In FIGS. 7A and 7B, a second stationary support 41 helps define the valve chamber with first stationary support 11, and second support 41 includes a valve opening 39 to function in a normally open, electrostatically driven microvalve, similar to FIGS. 6A and 6B, but with closure of the valve opening 39 caused by activation of attraction between first electrode 15 and second electrode 17, wherein the buckled moveable support 13 engages and closes valve opening 39. In this case closure of the valve opening is caused by the buckled support moving into engagement as the other portion of the electrode is electrostatically actuated.

Yet another embodiment of the present invention is shown in FIGS. 8A, 8B, 8C, 9A, 9B and 9C, as follows. In FIGS. 8A, 8B, and 8C, the three way microvalve is shown with valve openings in first stationary support 11 and in second stationary support 41, again defining a valve chamber.
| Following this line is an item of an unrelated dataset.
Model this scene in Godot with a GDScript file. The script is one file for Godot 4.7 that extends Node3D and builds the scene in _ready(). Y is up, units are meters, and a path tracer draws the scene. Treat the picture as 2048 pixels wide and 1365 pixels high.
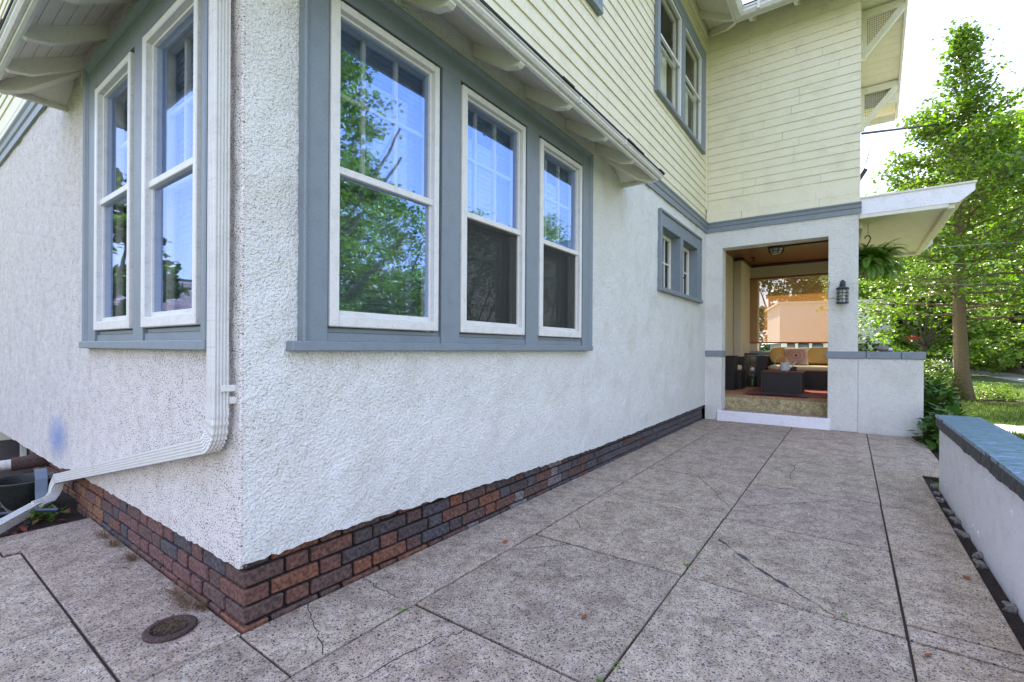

As can be seen in FIGS. 8A, 8B, and 8C, valve openings 43, 45 and 47 are, at various times in the multiphase driving cycle, open or closed as buckled moveable support engages on or another electrode and provides restoring forces to separate other pairs of electrodes, as previously described herein. Valve opening 43 is normally closed, and valve openings 45 and 47 normally open. Valve opening 43 opens and valve openings 45 and 47 open and close respectively during operation of the electrostatic driving forces.

FIGS. 9A, 9B and 9C illustrate an alternative version of a three way valve, in which the valve opening 43 in the top substrate 41 has a normally open condition, rather than the normally closed version of FIG. 8A. Again, valve openings 45 and 47 open and close in sequence.

FIGS. 10A and 10B illustrate two embodiments in which a plurality of the various above described actuators are connected in parallel in order to meet a wider range of pressures and flow regimes. Specifically, FIG. 10A illustrates an array in which all of the actuators are addressed at the same time so that the valves work synchronously, so that each actuator contributes to the total output of the array. In FIG. 10B, each valve can be addressed and actuated individually, allowing the control of pressure and flow over a markedly extended range of values.

All of the embodiments shown herein take advantage of the out-of-place, buckled state of a doubly supported moveable support as it moves into and out of engagement with electrodes on the stationary support. A rolling type, electrostatic actuation will push the extra length of the structure of the bubble toward the non-actuated areas, providing a restoring force against stiction forces. For increased mechanical strength and to protect against overpressure, all the structures can have a top cap--like second support 41, for example--acting as a stopper.

While particular embodiments of the present invention have been illustrated and described, it is not intended to limit the invention, except as defined by the following claims.